SEBI fines NDTV Promoters Prannoy Roy and Radhika Roy with Rs. 27 crores for ‘violating regulatory norms’ [READ ORDER]
The Securities and Exchange Board of India (SEBI) has imposed a penalty of Rs. 27 crores penalty on NDTV promoters Prannoy Roy, Radhika Roy and M/s RRPR Holding Pvt. Ltd for indulging in fraudulent and unfair practices relating to securities and failing to comply with various security norms.

The Securities and Exchange Board of India (SEBI) imposed the penalty of 25 crores under section 15HA of Securities and Exchange Board of India Act, 1992 on NDTV promoters Prannoy Roy, Radhika Roy and M/s RRPR  and penalty of Rs.1 crore each upon Prannoy Roy, Radhika Roy under section 23H of The Securities Contracts (Regulation) Act, 1956 .

The penalty was imposed SEBI  on receipt ofa complaint dated August 26, 2017 from Quantum Securities Pvt Ltd relating to the 3 loan agreements signed between Prannoy Roy, Radhika Roy and RRPR Holding Pvt. Ltd as one party and ICICI Bank Ltd as another party and between NDTV promoters and Vishvapradhan Commercial Private Limited (VCPL) as another party.

Accordingly, the SEBI conducted an investigation to ascertain whether there was any violation of the provisions of SEBI Act, 1992 and other regulations related to securities market. 

It was observed that a loan agreement dated July 21, 2009 was entered between VCPL and NDTV promoters wherein VCPL  extended a loan of Rs 350 crore to the promoters, subject to terms and conditions as mentioned in the said agreement. It was alleged that the loan agreement entered by the promoters with VCPL contained certain clauses related to NDTV which prima facie appeared to be material and price sensitive. The said loan agreement allegedly contained various restrictive clauses which were binding on NDTV in such a way that it could adversely affect the interests of public shareholders of NDTV.

Further, since the VCPL loan agreement was material and price sensitive in nature, it was submitted that the same ought to have been disclosed to NDTV by the promoters, who, in turn, should have disclosed the same to the stock exchanges. Since the information was not made public, it was alleged that the said information was concealed by the promoters from the public which amounted to committing fraud on the minority shareholders of the company.

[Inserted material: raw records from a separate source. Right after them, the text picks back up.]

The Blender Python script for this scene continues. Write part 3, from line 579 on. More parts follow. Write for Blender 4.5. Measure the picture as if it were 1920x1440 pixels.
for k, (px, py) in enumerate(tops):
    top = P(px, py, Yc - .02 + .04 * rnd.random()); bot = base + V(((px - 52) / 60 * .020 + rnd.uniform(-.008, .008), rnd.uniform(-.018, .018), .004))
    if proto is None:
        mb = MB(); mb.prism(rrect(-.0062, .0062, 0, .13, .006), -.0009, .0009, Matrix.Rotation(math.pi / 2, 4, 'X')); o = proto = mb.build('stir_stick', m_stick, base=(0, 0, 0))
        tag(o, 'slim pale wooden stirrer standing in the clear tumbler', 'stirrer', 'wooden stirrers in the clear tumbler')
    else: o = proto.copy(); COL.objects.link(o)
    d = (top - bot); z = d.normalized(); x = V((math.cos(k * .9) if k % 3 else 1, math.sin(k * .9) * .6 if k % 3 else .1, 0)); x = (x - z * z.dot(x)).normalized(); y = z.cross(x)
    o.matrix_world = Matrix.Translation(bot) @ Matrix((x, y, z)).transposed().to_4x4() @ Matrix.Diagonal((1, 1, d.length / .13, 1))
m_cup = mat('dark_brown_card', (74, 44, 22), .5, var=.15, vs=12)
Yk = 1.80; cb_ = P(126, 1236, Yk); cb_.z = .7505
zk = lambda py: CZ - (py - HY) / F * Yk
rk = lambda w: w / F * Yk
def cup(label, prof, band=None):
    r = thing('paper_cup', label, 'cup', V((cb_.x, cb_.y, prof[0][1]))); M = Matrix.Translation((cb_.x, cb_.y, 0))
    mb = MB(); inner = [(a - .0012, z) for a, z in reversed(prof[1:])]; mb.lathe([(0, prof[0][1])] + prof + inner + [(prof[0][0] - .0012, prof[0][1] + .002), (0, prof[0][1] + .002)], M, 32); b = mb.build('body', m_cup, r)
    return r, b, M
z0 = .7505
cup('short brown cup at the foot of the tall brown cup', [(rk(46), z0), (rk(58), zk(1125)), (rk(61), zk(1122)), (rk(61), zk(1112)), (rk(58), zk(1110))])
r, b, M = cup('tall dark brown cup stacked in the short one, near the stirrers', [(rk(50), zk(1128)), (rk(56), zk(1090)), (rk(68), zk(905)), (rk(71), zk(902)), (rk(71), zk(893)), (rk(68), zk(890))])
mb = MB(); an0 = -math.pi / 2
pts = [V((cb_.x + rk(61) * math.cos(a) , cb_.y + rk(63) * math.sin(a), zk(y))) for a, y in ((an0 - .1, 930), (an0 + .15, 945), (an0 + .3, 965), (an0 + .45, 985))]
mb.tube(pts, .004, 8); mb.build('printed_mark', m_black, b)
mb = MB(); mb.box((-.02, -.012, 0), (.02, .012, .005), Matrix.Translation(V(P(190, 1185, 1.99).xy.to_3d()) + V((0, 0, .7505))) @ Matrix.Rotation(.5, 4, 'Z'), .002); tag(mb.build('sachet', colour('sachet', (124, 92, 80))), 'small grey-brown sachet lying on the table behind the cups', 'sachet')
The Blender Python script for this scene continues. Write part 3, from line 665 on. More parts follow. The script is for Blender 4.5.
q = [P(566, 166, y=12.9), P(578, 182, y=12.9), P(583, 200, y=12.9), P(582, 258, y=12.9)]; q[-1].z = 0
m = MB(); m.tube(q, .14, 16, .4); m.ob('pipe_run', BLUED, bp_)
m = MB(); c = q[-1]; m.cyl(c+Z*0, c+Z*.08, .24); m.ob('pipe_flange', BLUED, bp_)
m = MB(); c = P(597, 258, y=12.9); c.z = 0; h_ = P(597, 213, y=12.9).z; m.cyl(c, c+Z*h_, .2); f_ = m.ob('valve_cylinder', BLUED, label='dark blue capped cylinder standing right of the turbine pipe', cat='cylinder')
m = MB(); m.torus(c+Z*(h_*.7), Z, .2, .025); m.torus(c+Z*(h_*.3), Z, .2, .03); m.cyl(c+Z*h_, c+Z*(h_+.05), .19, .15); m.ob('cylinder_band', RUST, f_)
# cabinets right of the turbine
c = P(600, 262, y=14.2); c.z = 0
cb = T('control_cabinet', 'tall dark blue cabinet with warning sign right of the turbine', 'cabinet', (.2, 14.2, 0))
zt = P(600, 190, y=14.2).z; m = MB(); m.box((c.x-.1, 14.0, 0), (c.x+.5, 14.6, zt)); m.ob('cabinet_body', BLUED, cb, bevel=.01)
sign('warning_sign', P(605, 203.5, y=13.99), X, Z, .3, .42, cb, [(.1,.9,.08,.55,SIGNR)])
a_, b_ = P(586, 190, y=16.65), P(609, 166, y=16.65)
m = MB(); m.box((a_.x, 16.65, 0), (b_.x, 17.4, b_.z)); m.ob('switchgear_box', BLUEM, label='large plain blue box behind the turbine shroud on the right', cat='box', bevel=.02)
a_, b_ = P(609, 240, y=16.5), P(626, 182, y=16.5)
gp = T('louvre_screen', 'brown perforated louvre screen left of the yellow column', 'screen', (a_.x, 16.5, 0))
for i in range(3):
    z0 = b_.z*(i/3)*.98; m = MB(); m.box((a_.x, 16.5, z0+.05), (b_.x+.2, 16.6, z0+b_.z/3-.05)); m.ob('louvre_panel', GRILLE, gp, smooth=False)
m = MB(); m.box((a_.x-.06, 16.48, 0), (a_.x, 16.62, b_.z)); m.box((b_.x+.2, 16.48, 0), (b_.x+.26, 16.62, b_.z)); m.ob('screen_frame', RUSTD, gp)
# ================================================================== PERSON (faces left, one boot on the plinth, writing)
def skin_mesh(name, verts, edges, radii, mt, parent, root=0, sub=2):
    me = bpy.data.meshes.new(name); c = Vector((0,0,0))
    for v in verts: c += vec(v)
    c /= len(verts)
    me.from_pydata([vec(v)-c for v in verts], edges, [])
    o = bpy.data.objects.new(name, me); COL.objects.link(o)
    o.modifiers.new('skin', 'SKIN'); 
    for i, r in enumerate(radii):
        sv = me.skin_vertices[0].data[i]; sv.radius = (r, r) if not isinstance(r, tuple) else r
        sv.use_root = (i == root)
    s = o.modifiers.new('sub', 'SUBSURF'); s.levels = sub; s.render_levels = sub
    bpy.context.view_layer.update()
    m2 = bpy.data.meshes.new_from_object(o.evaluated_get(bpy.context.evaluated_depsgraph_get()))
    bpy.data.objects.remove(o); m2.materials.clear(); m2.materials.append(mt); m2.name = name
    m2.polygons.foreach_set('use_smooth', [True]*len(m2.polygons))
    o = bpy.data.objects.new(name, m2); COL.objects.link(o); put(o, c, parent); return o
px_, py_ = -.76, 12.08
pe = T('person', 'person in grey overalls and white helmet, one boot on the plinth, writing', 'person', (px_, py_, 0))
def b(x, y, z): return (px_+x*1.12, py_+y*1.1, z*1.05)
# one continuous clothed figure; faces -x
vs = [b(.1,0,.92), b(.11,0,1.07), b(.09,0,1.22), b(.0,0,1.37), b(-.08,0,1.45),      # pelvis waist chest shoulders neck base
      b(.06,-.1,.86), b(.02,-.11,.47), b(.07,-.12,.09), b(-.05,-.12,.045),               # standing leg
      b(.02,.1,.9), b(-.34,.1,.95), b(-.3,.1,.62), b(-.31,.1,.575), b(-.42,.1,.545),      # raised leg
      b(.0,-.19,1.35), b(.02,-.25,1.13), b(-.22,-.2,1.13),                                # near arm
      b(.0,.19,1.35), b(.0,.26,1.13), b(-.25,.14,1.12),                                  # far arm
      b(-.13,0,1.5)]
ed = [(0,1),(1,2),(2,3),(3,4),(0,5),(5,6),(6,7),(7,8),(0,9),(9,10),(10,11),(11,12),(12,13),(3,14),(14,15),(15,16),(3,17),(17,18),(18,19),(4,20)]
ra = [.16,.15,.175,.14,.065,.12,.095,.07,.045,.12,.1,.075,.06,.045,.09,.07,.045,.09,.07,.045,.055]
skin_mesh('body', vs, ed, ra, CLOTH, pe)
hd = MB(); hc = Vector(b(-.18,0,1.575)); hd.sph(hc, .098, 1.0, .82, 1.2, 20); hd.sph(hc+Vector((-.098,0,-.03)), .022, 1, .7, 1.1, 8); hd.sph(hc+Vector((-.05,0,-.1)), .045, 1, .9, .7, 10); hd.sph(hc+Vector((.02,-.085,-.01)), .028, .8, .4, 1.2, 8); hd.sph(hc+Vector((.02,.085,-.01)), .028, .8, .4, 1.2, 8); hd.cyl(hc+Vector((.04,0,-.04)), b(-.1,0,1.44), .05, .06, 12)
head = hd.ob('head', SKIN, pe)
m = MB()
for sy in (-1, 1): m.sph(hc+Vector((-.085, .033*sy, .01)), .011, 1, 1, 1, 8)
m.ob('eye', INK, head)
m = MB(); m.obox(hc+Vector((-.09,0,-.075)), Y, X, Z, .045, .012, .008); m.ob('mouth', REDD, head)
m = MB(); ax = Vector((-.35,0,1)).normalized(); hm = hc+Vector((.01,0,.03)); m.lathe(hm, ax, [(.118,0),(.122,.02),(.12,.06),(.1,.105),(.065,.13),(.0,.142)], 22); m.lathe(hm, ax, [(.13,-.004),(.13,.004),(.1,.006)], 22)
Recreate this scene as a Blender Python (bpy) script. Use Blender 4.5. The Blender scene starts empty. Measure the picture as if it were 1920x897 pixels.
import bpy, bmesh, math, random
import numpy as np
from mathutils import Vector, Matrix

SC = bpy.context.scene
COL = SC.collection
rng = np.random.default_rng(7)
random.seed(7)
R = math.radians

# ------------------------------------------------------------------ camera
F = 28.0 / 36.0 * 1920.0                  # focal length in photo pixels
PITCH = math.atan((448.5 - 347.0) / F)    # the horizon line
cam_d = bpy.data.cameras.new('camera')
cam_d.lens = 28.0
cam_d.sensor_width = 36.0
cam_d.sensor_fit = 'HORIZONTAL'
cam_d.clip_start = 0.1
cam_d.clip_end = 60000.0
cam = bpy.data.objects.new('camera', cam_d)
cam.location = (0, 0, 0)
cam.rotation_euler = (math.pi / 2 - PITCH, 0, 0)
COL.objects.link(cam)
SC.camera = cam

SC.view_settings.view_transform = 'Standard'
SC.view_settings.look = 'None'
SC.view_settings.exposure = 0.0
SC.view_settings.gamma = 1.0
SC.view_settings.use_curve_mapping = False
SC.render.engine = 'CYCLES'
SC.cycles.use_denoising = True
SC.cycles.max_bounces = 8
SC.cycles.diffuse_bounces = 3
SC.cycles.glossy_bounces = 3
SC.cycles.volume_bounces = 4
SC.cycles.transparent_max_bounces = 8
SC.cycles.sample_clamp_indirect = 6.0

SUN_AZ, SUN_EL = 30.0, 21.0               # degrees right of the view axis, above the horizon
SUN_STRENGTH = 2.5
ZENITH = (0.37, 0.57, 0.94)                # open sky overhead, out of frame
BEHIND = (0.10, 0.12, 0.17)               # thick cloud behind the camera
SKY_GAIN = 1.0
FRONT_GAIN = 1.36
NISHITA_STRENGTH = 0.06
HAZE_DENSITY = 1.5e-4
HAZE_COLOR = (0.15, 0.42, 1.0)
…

Moreover, one of the terms of loan agreements allowed VCPL to indirectly acquire 30 per cent shareholding of NDTV through conversion of warrants into equity shares of RRPR Holding.

The promoters, on the other hand, contented NDTV was not a party and hence there was no requirement for the promoters to make disclosure of the agreements to the stock exchange.

SEBI, however, found that certain loan agreements had clauses that had adversarial effect on NDTV shareholders. Accordingly, the fine was imposed on the NDTV promoters and RRPR Holding Pvt Ltd.

In a statement, NDTV said that the founders’ lawyers will appeal against order and its “baseless findings” at the Securities Appellate Tribunal. 

SEBI Adjudicating Officer Amit Pradhan in its 52 page order opined that “I am of the firm opinion that, any fraudulent act directly designed to defraud the investors of the company cannot be treated as good for the securities market and for the interest of investors,” 

He further added that “The law does not permit any allowance to be made for such fraudulent act as found in the case. No lenient view should be taken in this matter and the case deserves imposition of deterrent monetary penalty...”

Last month, SEBI had barred Prannoy Roy and Radhika Roy from accessing the securities market for two years for alleged violation of insider trading regulations. It directed the NDTV promoters to relinquish illegal gains worth over Rs 16 crore for their in involvement in insider trading.

In June 2019, the regulator had barred the three promoters from the capital markets for two years and also restrained Roys from holding any board or top management role at the company in this period in the same case.